» **What to work on**
The required output consists solely of the lines from the top of the listing through the line containing "c.matrix_parent_inverse = (Matrix.Translation(bridge.location)", transcribed exactly.

==== Data provided ====

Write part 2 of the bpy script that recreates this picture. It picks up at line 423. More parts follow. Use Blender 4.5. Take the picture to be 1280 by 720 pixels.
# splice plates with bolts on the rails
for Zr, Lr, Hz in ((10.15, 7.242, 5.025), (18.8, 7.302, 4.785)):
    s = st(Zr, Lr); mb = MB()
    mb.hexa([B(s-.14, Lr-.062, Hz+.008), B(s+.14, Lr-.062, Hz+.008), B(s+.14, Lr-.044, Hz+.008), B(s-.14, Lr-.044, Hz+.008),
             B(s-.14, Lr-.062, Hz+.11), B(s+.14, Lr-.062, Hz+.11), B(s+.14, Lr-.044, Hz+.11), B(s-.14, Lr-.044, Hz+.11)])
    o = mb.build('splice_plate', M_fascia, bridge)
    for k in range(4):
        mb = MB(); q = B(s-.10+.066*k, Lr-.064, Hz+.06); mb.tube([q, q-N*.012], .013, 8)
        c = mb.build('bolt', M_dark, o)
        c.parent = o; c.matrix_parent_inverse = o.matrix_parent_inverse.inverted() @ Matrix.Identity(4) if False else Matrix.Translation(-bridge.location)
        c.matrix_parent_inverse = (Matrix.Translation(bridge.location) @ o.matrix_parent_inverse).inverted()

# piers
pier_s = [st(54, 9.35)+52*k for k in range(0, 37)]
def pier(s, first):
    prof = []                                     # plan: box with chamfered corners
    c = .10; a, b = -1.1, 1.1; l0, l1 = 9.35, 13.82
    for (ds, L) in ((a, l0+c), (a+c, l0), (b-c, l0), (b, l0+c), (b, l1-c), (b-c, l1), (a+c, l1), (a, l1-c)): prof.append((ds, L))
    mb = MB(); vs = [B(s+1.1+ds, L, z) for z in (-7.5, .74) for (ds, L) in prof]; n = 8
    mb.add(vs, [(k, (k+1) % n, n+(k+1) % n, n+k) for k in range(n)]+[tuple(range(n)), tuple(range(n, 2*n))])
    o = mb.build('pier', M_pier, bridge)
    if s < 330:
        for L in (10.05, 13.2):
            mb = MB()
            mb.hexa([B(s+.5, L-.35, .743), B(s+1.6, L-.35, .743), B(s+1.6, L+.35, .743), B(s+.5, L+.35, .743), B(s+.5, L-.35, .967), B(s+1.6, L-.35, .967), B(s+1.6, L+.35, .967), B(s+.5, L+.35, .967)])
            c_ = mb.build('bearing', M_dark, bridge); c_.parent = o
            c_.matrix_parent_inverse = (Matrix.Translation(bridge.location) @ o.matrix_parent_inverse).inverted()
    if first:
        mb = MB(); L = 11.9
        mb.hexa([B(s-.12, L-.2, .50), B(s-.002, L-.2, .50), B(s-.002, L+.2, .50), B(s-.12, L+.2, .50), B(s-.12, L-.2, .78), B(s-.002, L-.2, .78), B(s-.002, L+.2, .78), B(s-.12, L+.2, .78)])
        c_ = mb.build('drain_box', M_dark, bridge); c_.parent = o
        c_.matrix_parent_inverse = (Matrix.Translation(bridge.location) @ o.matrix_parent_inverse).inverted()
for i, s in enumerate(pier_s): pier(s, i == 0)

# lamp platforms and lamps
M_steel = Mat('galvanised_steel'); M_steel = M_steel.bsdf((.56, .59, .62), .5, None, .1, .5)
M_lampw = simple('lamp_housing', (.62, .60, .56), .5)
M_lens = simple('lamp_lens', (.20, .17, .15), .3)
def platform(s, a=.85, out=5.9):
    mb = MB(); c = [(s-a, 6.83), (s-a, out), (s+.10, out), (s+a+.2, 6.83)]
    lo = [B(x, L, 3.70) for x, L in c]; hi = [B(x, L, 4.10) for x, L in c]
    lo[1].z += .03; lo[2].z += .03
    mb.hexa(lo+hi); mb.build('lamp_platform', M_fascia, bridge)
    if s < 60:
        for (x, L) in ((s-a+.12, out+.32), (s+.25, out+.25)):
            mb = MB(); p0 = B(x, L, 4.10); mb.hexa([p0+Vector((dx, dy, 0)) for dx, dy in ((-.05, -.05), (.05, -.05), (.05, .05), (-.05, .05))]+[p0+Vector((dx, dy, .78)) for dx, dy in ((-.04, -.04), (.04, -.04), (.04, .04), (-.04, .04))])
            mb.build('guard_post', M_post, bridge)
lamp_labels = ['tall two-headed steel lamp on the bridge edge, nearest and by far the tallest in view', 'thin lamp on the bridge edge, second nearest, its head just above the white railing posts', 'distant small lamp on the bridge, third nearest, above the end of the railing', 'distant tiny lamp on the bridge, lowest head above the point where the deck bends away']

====

» **Result of the exercise**
Write part 2 of the bpy script that recreates this picture. It picks up at line 423. More parts follow. Use Blender 4.5. Take the picture to be 1280 by 720 pixels.
# splice plates with bolts on the rails
for Zr, Lr, Hz in ((10.15, 7.242, 5.025), (18.8, 7.302, 4.785)):
    s = st(Zr, Lr); mb = MB()
    mb.hexa([B(s-.14, Lr-.062, Hz+.008), B(s+.14, Lr-.062, Hz+.008), B(s+.14, Lr-.044, Hz+.008), B(s-.14, Lr-.044, Hz+.008),
             B(s-.14, Lr-.062, Hz+.11), B(s+.14, Lr-.062, Hz+.11), B(s+.14, Lr-.044, Hz+.11), B(s-.14, Lr-.044, Hz+.11)])
    o = mb.build('splice_plate', M_fascia, bridge)
    for k in range(4):
        mb = MB(); q = B(s-.10+.066*k, Lr-.064, Hz+.06); mb.tube([q, q-N*.012], .013, 8)
        c = mb.build('bolt', M_dark, o)
        c.parent = o; c.matrix_parent_inverse = o.matrix_parent_inverse.inverted() @ Matrix.Identity(4) if False else Matrix.Translation(-bridge.location)
        c.matrix_parent_inverse = (Matrix.Translation(bridge.location) @ o.matrix_parent_inverse).inverted()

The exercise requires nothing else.